Even so, no one is banking on too much economic diversity there, either. "I think we had this idea that there was going to be all sorts of economic development — like we're going to have this agriculture strategy, and bring in all these other sectors," says Conoscenti. "And we go to Phi Phi Island and the only thing that's happening there is tourism. I mean it's gorgeous, with awesome beaches. You can't imagine anything else being there."
"One thing that I thought was kind of encouraging," says Peterson, "was that a lot of the people on Phi Phi were tourists that had come there from all over the world just to help them rebuild. They were just spending their vacations helping to rebuild the island. And the people that lived on the island were putting them up in their homes, giving them meals and water and everything. I thought that was a nice thing to see."

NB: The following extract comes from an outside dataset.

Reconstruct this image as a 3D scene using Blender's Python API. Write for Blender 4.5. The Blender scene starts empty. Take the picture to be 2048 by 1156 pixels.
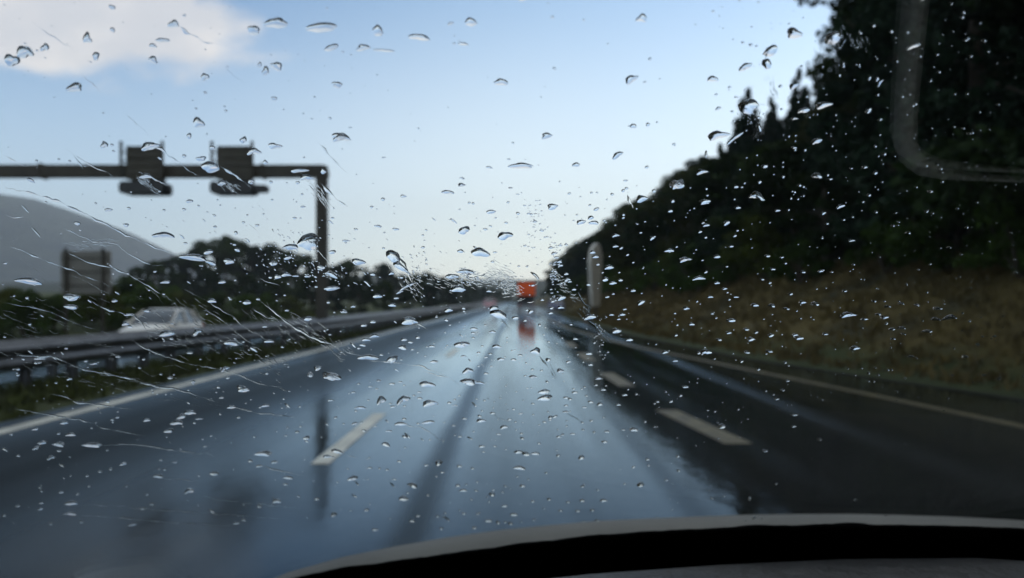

The document the group eventually produces — envisioning various scenarios in which different tourism strategies play out in changing global environments — is, in its way, another modest, yet meaningful, gesture of help.
"If we did anything," reflects Conoscenti, "we put certain issues on the table. … What might the population look like in 2025, how much power and land might be consumed under different scenarios, meat-and-potato infrastructure kind of things — that's something I don't think they'd thought that much about."
"The mayor's gonna do what he's gonna do," observes Peterson, referring to the brother of Krabi's pro-development ex-mayor. "What we're hoping is that maybe some fishing villages or some community groups can take [the planning document] and say, well, we can still have tourism, but maybe this is a better way to do it. At least that's what I'm hoping."
His traveling companions share that hope. "Planners," says Edmonds, "specialize in the profession of being useful."